The acting Defence Minister of Afghanistan, Mohammad Yaqoob, demanded that Tajikistan and Uzbekistan return military aircraft that were flown out of the country by defecting troops just as the Taliban were seizing control in Kabul in August.

“We may be relatively weaker than our neighbouring countries, but we are not cowardly, we will make an account of every single spare part of our planes and helicopters,” Yaqoob said in remarks carried in the media on January 11. “I ask them respectfully to return our planes and helicopters and not to test our patience any further.” 

Of the 164 aircraft held by the government before the Taliban took over the country, only 81 have reportedly been left behind. Most are presumed to have been taken to Tajikistan and Uzbekistan.

On January 12, electricity supplies stopped flowing from Uzbekistan to Afghanistan as a result of what officials insist was a glitch.

“Due to technical problems at the Marjan electricity generation system of Uzbekistan, 60% of imported electricity to Afghanistan was cut by the Uzbek side without any prior notice,” Afghan state-owned power company Da Afghanistan Breshna Sherkat, or DABS, said in an English-language statement.

Deliveries were restored the following day.  

“At around 7 a.m. imported electricity current from [Uzbekistan] … has returned to normal,” DABS said in its statement.
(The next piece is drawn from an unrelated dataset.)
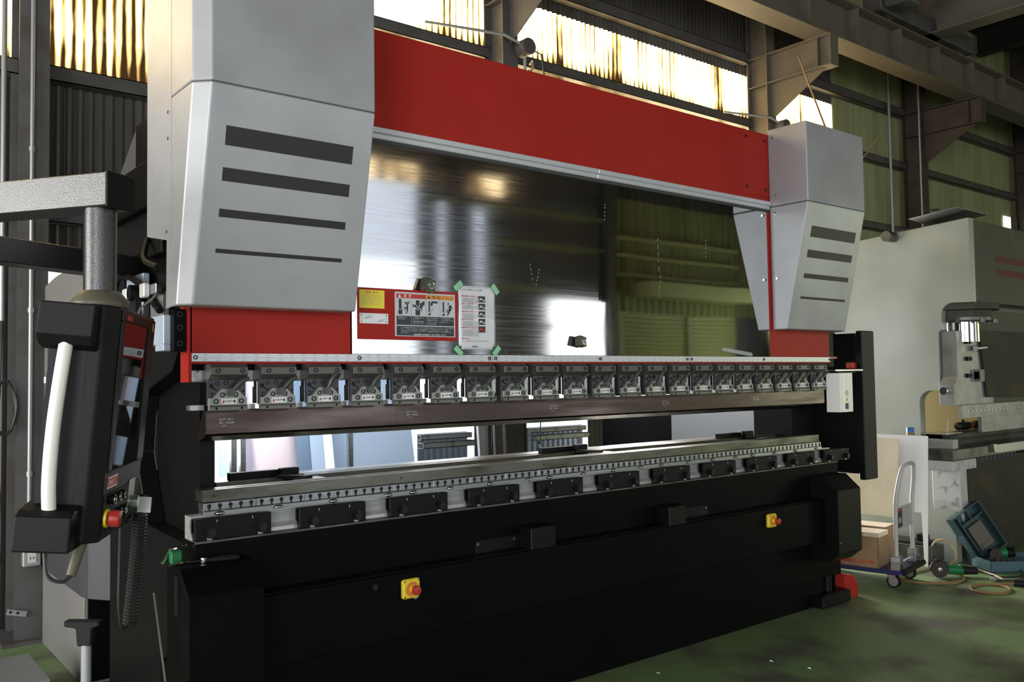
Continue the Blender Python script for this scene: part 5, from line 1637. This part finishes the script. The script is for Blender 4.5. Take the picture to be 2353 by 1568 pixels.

The events may well have been coincidental, but the power outage illustrates in stark terms how much leverage Uzbekistan enjoys over its troubled neighbour to the south. 

Uzbekistan signed a deal with DABS in 2019 to supply 6bn kilowatt hours of electricity annually for a period of 10 years on a take-or-pay basis.  
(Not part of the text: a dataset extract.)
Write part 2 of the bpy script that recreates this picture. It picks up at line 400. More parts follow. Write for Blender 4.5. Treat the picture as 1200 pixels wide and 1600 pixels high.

Afghanistan has likewise developed a relationship of dependency with Tajikistan, notwithstanding the latter’s openly hostile posture toward the Taliban regime. In December, DABS chief executive Hafiz Mohammad Amin travelled to the Tajik capital, Dushanbe, to finalise a $69mn agreement for Tajikistan to supply Afghanistan with 1.5bn kilowatt hours of electricity in 2022. 

The question is whether Kabul can afford to pay all these bills. According to a report from October by private Afghan outlet Tolo News, Afghanistan at the time still owed its neighbours $62mn for electricity.